Extreme and total independence, vile and heartfelt. Sixteen years on and nothing can touch it. Exile in Guyville might easily be the best album ever, ever made (only Live Through This can come close). Not a wasted second, wrong note, or weak lyric to be found. Liz Phair invented so much of what was to come in the 90's with these songs, and completely shattered everything that came before. Mick who? Rolling Stones what? More punk than any band ever no matter how hard, fast, and short their three chords were. From the magical early years of Matador Records, these were the working blues of a twenty-something Midwestern girl intent on giving the world her side of Exile on Main Street. "Check out America- you're looking at it, babe."

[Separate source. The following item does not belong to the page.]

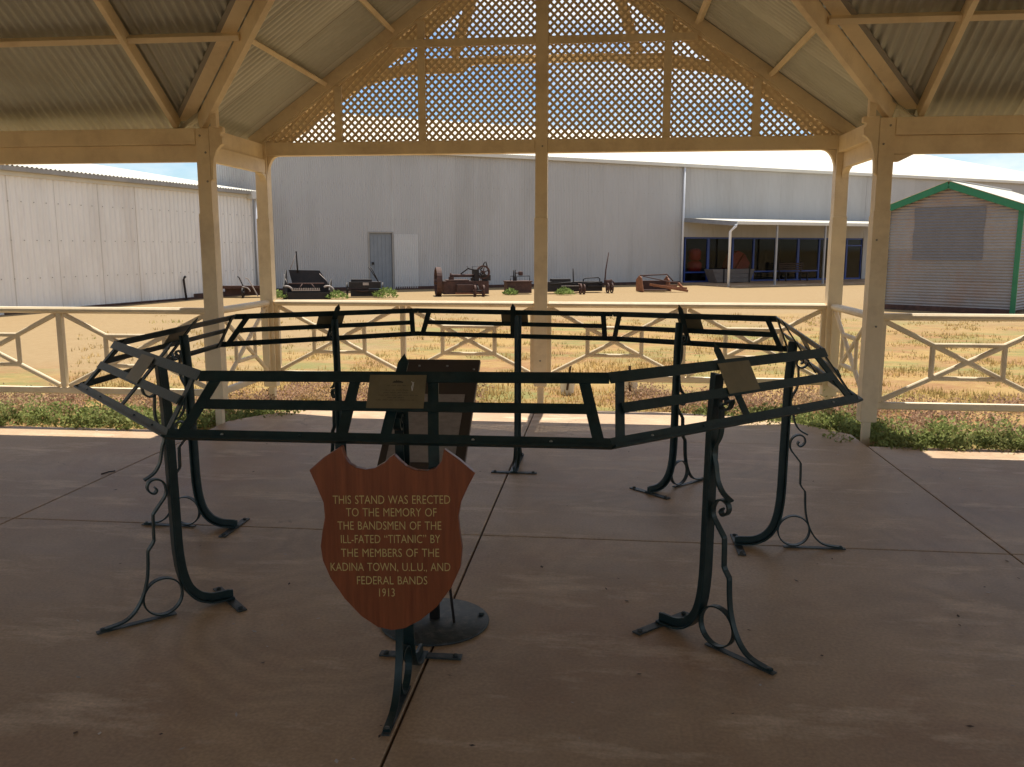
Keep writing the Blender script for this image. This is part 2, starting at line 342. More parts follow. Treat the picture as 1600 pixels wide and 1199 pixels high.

If Mesmerizing is my favorite song, Strange Loop and Dance of the Seven Veils are not very far behind. I know every word and they still come back to me no matter how much time passes. This was what I woke up to on my 18th birthday. It always seemed like a record only real adults could truly understand, and now I finally could. After this, Liz went on to make Whip-Smart which was more pop but darker and less direct. And of course when her moment in the Top 40 finally came in the summer of 2003 with the inescapable Why Can't I?, only Liz Phair would use it to bring the F-word (albeit bleeped out) to FM radio. Google the lyrics to H.W.C. from the same album for proof that she hadn't changed a bit. Gap ads and the like would follow and I am truly bummed that she hasn't put out anything else since 2005. I'm still waiting for an official release of the Girlysound demos.

Exile in Guyville
is over too soon and only gets better the more times I hear it. It seems to have a way of always coming back to me at just the right times. No innuendo, only truth. An avalanche of perfection, hard luck, and brute force. Mesmerizing to say the very least.